衝撃の提案。「システム化はやめましょう!」
倉貫
10月から2ヶ月ぐらい、ヘイタさんとこちらのほうでじっくりシステムをつくっていって、ある程度のバージョンができあがった状態で12月に見てもらったという感じ?
藤原
そうですね。基本的な仕組み、メールを飛ばして、アンケートに回答して、データを取り込んで分析できるというところぐらいまでは作っていました。
松崎
確か最初はマークシートのご提案でしたよね。結局マークシート案はボツになりましたけど、僕ら的には衝撃的でした。「マークシートなんてあるんだ!」という感じで、後々も盛り上がっていました。
藤原
アンケートの回収率が高くないと今回の仕組みは意味がないんですよね。

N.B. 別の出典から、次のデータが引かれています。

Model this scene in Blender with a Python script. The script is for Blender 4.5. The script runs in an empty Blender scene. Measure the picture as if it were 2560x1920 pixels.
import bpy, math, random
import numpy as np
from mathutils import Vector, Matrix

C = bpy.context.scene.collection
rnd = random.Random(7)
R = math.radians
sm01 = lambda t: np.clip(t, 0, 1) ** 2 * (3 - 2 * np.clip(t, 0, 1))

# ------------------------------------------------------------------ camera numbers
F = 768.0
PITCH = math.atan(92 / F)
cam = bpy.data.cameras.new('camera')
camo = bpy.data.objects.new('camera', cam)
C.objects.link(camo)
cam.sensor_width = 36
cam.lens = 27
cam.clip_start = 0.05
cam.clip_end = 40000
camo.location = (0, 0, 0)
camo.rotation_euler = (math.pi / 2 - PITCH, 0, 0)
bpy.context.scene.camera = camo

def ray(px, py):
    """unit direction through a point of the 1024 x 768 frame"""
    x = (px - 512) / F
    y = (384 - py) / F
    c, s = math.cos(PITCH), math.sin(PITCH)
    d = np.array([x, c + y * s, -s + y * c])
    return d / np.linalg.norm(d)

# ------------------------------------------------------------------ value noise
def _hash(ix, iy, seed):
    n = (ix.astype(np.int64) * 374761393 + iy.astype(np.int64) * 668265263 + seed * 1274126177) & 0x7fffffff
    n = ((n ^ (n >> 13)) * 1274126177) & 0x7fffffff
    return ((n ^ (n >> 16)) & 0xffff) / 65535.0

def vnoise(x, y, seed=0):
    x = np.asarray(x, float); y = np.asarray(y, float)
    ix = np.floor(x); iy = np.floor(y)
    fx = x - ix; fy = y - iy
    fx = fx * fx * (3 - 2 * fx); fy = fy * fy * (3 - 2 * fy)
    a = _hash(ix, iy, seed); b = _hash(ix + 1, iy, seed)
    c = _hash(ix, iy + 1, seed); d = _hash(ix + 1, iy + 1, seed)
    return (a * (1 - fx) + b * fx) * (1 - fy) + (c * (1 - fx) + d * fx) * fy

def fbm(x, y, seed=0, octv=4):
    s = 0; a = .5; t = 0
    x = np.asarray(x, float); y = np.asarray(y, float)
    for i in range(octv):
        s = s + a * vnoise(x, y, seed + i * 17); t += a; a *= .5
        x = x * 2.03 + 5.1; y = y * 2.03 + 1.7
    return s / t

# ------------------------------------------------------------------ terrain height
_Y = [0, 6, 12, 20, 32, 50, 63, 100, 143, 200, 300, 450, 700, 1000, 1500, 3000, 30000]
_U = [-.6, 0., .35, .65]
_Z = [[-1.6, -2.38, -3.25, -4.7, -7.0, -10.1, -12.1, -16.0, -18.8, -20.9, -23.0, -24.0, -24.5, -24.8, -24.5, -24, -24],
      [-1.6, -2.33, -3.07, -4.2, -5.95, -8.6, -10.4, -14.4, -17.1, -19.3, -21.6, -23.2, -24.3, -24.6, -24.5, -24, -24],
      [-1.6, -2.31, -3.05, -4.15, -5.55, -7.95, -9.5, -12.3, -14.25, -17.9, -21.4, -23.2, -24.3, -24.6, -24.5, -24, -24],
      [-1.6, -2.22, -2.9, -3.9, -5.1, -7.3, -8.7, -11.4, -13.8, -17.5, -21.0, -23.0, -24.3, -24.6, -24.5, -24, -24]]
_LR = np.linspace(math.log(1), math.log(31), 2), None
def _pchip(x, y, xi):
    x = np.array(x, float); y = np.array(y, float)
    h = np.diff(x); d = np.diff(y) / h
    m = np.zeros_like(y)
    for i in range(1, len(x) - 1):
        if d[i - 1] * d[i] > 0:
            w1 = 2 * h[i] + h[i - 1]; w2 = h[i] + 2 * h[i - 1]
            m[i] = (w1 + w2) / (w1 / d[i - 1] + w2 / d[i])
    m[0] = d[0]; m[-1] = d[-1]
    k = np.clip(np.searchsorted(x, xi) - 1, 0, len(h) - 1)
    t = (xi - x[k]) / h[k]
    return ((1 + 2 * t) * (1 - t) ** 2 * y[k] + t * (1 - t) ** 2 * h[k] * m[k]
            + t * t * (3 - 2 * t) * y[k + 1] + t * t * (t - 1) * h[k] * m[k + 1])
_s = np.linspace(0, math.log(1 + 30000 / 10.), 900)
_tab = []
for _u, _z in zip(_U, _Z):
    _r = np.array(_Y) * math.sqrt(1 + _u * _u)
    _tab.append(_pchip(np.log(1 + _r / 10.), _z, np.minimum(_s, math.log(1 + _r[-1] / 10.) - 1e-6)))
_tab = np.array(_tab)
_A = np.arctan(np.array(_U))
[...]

おそらく今までは用紙にその場で記入していたので回収率が高かった。これをこちらの都合でWeb化してしまうと、後日メールでの回答依頼では面倒くさくなって、回収率も落ちちゃうかなというのがリスクだと思ったんです。なので、全てをWeb化しないで、紙とデジタルの折衷案みたいなところでマークシートがいいんじゃないかと。そうすれば、利用者が急激に増えて1000枚の解答用紙が来てもダーって読み込めるので、大丈夫なんじゃないかなということでマークシートをご提案しましたね。
倉貫
じゃあ、最初の提案はそれだったんですか?
藤原
そうですね。「わざわざシステムをつくるのはやめて、マークシートにしましょう」という提案(笑)。